The best way to begin this conversation with your daughter is to ask her what she believes are the 4 major things a dad provides for a daughter. She may guess them all, but you ultimately explain it as follows (don’t just list – explain each):  

  1. Love – Let her know you love her more than she could ever understand. Remind her that other than her mom, she is the woman you love most on earth, and that your love is unconditional.  
  2. Protection – This a great follow on from number one. Here you get to reiterate your love for her, and how it motivates you to protect her, even with your life. Communicate your commitment to do everything in your power to keep her safe always as she rests in your love for her.
  3. Provision – Describe how you love to see her smile and be happy in the life you work hard to provide for her. Explain to her that the reason you work hard and make sacrifices is because you want to make sure she is well provided for.  Share with her how much it delights you to give her as much as you can – not just the basics of food and shelter, but also gifts and experiences.
  4. Destiny – Express your desire  to see her become the woman she is meant to be. Talk about your calling and commitment as her dad to encourage, teach, correct, praise, and involve yourself in her life so that she can live life to the full, expand her gifts and talents and develop her unique personality.
Another reason having this conversation with your daughter is so powerful, and why the relationship between a dad and daughter is such a unique one, is that you will be giving up your special position to the right young man someday.
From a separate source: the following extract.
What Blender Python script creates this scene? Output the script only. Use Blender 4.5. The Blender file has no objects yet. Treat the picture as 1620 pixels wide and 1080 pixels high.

When your daughter is young, you are the most important man in her life. Giving up that position and willingly taking a number two position is not something you will do lightly, or to the wrong person, which is why you are so protective in the first place. You know what is ultimately at stake.
 
As a dad to a daughter, when the time for her to get married gets closer, you are looking diligently at every guy she brings home to see if that young man has the ability to provide these 4 things for your daughter. You want to see a young man who loves her more than any other woman on earth, and loves her so much he would die for her. One who has prepared himself to make a good living to provide a wonderful life for your daughter,  is mature and assured of his own identity, so that he focuses on helping your daughter become the woman she is meant to be.
 
But until the right one comes along, every young man will be considered a potential thief or imposter, wanting to steal what belongs to the right man. Some day, when that right young man comes along, you will recognize him and so will your daughter.